La famiglia Aeschlimann ha lo sport nel sangue. Nonno Georges era un ciclista, specialista di montagna e gregario di lusso di Ferdy Kübler e Hugo Koblet. Papà Georges giocava nel Bienne, i fratelli Joêl e Frank hanno pure militato in Lega nazionale. Ora a continuare la tradizione c’è il figlio, attualmente in forza al Davos dove si divide tra la prima squadra e gli juniori elite. «Marc segue un programma di 3 anni. Quest’anno erano previste una decina di partite in LNA. Ne ha già disputate di più e ultimamente sta giocando con regolarità. È nato nel 1995, sono pochissimi i giocatori schierati con regolarità a questa età nel massimo campionato, specialmente nel ruolo di centro. L’eccezione è Jason Fuchs, il quale approfitta della particolare situazione creatasi in Leventina. Sono dunque contento di come sta andando la sua avventura. Sta a lui mostrare di meritarsi un posto. I giovani devono lavorare ancora più dei vecchi per raggiungere questo obiettivo».

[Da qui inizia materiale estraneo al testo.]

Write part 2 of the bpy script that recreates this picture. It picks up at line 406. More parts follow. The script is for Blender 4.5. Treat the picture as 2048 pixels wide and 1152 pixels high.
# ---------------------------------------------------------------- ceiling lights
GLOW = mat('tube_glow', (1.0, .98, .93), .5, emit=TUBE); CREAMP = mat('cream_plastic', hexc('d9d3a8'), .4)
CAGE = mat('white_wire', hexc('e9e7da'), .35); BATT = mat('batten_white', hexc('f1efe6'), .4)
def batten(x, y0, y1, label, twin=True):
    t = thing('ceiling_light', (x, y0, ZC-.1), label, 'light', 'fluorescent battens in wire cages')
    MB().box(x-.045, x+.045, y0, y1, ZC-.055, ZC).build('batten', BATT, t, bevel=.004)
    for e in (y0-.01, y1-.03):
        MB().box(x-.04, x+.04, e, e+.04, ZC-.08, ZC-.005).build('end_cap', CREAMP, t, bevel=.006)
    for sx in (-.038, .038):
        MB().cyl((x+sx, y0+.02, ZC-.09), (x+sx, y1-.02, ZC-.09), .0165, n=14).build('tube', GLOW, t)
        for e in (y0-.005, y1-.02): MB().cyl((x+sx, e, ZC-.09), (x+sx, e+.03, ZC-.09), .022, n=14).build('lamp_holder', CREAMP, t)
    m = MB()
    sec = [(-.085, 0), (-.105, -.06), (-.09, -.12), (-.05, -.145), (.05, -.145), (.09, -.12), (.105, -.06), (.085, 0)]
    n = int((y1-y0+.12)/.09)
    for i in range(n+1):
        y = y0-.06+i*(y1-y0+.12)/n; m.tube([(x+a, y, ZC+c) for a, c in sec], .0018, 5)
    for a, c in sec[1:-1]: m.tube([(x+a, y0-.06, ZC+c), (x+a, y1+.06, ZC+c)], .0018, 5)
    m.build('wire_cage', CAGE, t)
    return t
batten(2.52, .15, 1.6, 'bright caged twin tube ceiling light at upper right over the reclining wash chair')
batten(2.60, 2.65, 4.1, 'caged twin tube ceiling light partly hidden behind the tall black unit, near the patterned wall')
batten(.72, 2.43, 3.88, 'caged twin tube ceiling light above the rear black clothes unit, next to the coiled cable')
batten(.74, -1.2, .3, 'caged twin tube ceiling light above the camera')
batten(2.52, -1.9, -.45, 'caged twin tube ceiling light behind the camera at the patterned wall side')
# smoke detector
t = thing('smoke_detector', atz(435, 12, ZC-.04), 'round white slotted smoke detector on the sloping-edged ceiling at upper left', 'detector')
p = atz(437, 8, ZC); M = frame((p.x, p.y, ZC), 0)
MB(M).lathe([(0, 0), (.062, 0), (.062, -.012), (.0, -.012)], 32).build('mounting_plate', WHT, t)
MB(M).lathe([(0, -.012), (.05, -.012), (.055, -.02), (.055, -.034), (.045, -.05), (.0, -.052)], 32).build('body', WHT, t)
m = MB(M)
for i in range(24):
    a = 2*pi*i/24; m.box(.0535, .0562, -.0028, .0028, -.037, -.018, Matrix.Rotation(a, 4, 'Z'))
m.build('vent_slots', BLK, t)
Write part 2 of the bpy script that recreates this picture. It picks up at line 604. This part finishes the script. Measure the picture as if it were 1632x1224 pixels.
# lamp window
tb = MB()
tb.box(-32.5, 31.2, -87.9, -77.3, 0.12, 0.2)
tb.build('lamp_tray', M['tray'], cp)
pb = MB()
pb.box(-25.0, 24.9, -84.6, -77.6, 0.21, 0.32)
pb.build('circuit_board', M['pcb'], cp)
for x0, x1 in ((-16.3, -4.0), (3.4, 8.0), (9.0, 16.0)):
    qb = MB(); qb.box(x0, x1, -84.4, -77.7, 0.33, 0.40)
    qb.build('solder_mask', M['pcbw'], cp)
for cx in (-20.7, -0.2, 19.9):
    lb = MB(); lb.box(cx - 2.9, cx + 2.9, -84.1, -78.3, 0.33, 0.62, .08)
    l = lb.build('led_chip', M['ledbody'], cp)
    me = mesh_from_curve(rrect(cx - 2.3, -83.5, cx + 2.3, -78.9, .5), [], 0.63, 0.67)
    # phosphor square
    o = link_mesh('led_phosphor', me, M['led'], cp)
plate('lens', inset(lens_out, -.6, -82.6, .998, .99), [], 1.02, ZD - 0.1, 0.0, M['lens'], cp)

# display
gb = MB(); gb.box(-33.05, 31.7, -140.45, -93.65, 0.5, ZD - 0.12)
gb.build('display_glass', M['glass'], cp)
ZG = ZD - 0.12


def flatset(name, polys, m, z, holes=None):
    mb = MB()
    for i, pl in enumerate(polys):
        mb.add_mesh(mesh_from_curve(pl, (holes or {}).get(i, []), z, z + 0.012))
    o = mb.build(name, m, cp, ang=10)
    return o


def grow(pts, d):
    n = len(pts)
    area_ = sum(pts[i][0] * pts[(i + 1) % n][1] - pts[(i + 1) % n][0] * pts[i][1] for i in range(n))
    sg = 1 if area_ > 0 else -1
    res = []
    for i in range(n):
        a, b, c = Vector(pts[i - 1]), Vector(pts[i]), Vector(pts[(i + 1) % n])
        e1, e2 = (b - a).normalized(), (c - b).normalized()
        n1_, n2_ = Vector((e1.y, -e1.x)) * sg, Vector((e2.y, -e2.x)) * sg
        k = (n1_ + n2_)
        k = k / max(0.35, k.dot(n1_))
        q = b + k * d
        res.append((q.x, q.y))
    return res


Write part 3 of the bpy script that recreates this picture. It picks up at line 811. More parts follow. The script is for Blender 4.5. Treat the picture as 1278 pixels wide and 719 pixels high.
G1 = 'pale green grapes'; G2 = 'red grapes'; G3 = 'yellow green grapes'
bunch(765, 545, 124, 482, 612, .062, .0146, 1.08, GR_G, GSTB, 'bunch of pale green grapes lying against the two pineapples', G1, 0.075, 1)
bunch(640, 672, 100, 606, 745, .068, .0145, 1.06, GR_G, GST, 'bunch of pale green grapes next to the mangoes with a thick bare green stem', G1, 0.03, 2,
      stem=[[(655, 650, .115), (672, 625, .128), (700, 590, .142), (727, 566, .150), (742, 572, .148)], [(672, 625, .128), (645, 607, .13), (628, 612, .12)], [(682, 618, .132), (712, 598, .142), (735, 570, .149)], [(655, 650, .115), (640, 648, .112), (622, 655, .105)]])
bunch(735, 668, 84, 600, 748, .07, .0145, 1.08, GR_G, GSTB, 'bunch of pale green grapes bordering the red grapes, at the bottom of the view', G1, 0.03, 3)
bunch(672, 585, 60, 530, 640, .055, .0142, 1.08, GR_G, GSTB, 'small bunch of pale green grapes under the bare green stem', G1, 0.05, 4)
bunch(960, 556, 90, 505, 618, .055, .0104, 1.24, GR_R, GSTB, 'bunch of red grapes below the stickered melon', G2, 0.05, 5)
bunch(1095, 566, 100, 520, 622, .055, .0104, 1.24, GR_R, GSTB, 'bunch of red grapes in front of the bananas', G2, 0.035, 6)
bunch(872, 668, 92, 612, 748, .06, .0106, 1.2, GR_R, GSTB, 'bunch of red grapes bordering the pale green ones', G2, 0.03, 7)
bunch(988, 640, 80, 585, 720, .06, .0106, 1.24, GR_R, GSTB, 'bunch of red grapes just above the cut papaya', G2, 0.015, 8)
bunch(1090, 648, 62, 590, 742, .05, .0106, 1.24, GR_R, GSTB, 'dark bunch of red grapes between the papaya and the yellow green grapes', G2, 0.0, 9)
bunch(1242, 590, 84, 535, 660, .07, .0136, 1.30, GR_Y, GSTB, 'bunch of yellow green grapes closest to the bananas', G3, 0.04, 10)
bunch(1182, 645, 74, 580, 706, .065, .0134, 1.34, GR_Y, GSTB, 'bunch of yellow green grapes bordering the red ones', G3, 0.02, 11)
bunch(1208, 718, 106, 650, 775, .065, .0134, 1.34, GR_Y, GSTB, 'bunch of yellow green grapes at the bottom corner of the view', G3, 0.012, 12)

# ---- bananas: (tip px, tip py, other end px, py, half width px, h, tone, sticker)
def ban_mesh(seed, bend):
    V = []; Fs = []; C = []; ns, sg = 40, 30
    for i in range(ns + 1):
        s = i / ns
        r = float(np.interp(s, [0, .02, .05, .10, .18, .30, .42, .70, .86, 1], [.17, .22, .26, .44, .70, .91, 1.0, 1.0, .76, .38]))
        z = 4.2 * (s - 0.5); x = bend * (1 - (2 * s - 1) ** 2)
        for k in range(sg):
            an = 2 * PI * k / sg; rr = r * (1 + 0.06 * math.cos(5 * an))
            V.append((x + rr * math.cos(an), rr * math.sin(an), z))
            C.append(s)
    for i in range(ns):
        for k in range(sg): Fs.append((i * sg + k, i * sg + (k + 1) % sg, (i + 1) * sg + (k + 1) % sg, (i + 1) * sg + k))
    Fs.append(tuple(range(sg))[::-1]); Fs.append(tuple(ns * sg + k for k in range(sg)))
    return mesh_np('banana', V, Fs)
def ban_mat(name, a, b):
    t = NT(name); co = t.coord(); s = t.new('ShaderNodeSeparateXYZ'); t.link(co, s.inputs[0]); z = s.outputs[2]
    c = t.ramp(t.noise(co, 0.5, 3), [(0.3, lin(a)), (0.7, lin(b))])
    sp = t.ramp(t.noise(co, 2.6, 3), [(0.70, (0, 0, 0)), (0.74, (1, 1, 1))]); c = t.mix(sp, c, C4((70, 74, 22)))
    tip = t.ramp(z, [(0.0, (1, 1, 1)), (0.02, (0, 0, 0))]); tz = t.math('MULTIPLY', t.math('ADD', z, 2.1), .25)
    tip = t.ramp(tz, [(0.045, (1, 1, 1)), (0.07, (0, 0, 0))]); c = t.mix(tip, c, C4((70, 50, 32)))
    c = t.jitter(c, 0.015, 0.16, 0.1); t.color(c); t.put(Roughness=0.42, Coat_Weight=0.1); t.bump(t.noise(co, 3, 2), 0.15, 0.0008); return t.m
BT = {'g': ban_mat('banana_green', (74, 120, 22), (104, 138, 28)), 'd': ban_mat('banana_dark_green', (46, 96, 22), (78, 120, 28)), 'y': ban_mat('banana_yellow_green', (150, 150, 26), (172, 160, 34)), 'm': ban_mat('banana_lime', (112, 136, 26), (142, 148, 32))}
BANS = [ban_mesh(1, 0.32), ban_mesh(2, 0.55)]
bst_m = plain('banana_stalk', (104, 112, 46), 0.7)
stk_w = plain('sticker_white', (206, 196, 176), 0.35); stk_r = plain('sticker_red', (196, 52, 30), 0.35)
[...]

Marc assomiglia nello stile al papà. «Così dicono gli osservatori. Io ho avuto tante fasi, tappe e metamorfosi nella mia vita da hockeista. All’inizio collezionavo tanti punti, ma non sapevo cosa fosse la fase difensiva. È quindi difficile dire quale atleta in attività si avvicini di più a me. Forse, guardando esclusivamente il mio pezzo finale di carriera, direi Morris Trachsler, il centro degli ZSC. Un ruolo di centro difensivo al servizio della squadra, lo fa egregiamente con lo Zurigo e con la Nazionale».

A proposito di quest’ultima, le convocazioni “per tutti” di Glen Hanlon fanno molto discutere. «Non è una vera e propria scelta del coach. Lui sottostà alle società, le quali non sono sempre disposte a liberare i pezzi di un certo calibro per evitare di dare loro troppo lavoro. In definitiva Hanlon non ha scelta e deve forzatamente ampliare il raggio di convocazioni. A me personalmente non piace questo sistema».

“JJ”con il suo ruolo attuale è maggiormente distaccato dall’aspetto  prettamente sportivo. «Non lo nego, l’hockey giocato e l’ambiente dello spogliatoio mi mancano. Cerco di colmare questo vuoto allenandomi con il Pregassona in terza lega. Quando sei stato un giocatore, lo sei per sempre. Direttore sportivo? Dopo Ambrì avevo delle possibilita in questa direzione, ma quando è arrivata la chiamata del Lugano, la squadra del mio cuore,  non c’erano più dubbi su cosa fare. È un’opportunità magnifica per lavorare in un ruolo manageriale presso una società importante. Mi trovo bene e, almeno spero, ciò è reciproco. Ma non sono stupido, nello sport tutto evolve in fretta e questo lo so benissimo». Come dargli torto? Effettivamente il futuro non lo si può mai prevedere con certezza. L'unica certezza è che l' hockey senza "JJ"  rispettivamente "JJ" senza l'hockey è difficilmente immaginabile. Anzi, impossibile.